Coronado spent the next few years tromping around New Mexico and Arizona, meeting the Apache, Navajo, Hopi, Zuni, and Rio Grande Pueblo Indians, but was sadly disappointed by the fact that they were farming peoples with a distinct lack of shiny possessions.  Clearly, the indigenous folks in the American Southwest weren’t enamored of Coronado as a houseguest.  Conquistadors are not known for their table manners.  And there is no better way to get rid of a pesky Conquistador than to point him towards somebody else’s gold.  It just so happened that a native popped up near Pecos, Texas, and thereafter was simply referred to as “the Turk”, who was introduced to Coronado by his Captain of Artillery Hernando de Alvarado.

The Spaniards enjoyed themselves here for several days and talked with an Indian slave, a native of the country toward Florida, which is the region Don Fernando de Soto discovered. This fellow said that there were large settlements in the farther part of that country. Hernando de Alvarado took him to guide them to the cows; but he told them so many and such great things about the wealth of gold and silver in his country that they did not care about looking for cows, but returned after they had seen some few, to report the rich news to the general [Coronado]. They called the Indian “Turk,” because he looked like one (Reyes Castañeda, 1904 ed., p43).

It seems that the unfortunate “Turk” was the designated sacrifice intended to lead the Spanish Conquistadors away from Texas to perish in the Great Plains.  As they encountered the Querechos and the Teyas natives, they informed him that the Turk was leading them in the wrong direction if they were looking for Quivira, and sent him further north towards Kansas and Nebraska.  Every tribe’s answer seemed to be “if you’re looking for gold, go north young man”.  Are you starting to see the pattern of making the annoying Conquistadors somebody else’s problem, preferably your enemies?  Coronado finally arrived in Quivira, and realized he’d been punked.  He sent his army home and proceeded north with 30 men and a new set of directions.
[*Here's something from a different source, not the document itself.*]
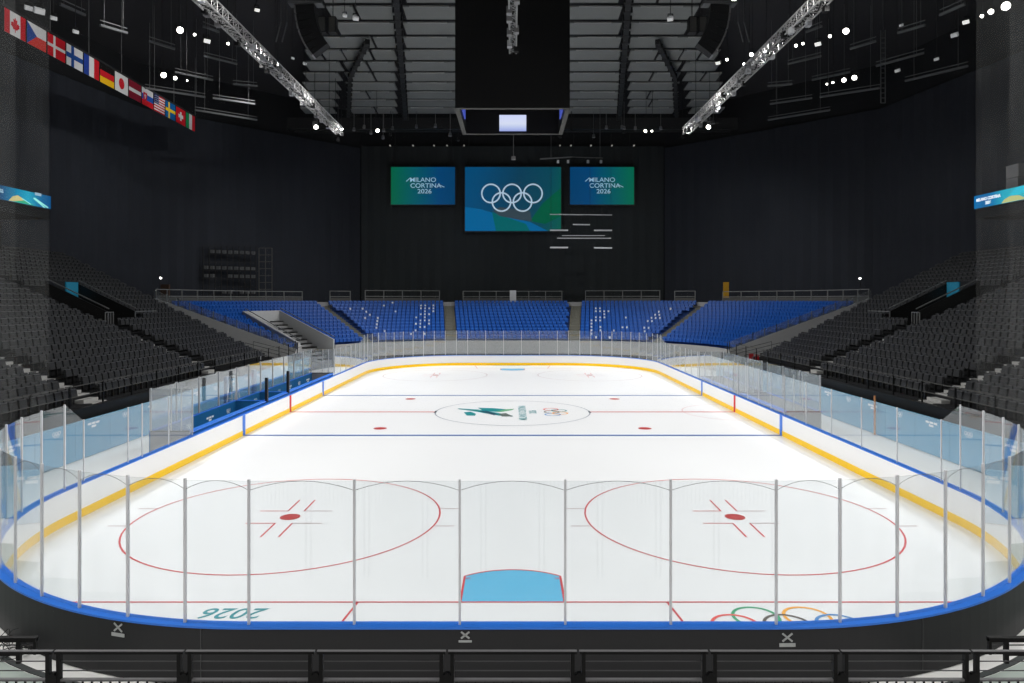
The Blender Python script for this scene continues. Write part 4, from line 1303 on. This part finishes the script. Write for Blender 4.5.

Coronado and his companion horsemen followed the compass needle for forty-two days after leaving the main force, or, as he writes, “after traveling across these deserts for seventy-seven days in all,” they reached the country of Quivira. Here he found some people who lived in permanent settlements and raised a little corn, but whose sustenance came mainly from the buffalo herds, which they hunted at regular seasons, instead of continuously as the plains Indians encountered previously had done. Twenty-five days were spent among the villages at Quivira, so that Jaramillo, one of the party, doubtless remembered correctly when he said that they were there after the middle of August.  There was nothing here except a piece of copper hanging from the neck of a chief, and a piece of gold which one of the Spaniards was suspected of having given to the natives, which gave any promise of mineral wealth, and so Coronado determined to rejoin his main force. Although they had found no treasures, the explorers were fully aware of the agricultural advantages of this country, and of the possibilities for profitable farming, if only some market for the produce could be found (Winship 1896, p396-397).

Apparently, all that glitters does not even glitter.  One must consider this an optimal strategy for getting rid of party-crashers.  Just tell them about the open bar and high quality spirits at the party a little further north.  While its true that the Conquistadors perfected the “Greed is Good” ethos long before Gordon Gecko in Wall Street, they certainly managed to get around as a result, which just goes to show that you can get a lot done grasping at straws or hurrying after mirages.  As author Napolean Hill observed, “More gold has been mined from the thoughts of men than has been taken from the earth”.

References
Núñez Cabeza de Vaca, Alvar, active 16th century. The Journey of Alvar Nuñez Cabeza De Vaca And His Companions from Florida to the Pacific, 1528-1536. New York: Allerton Book Co., 1922.
Reyes Castañeda, Pedro. The Journey of Coronado: 1540-1542; From the City of Mexico to the Grand Canon of the Colorado And the Buffalo Plains of Texas, Kansas, And Nebraska, As Told by Himself And His Followers. New York: A.S. Barnes, 1904.
Winship, George Parker, 1871-1952. The Coronado Expedition, 1540-1542. Washington: Gov’t. Print. Office, 1896.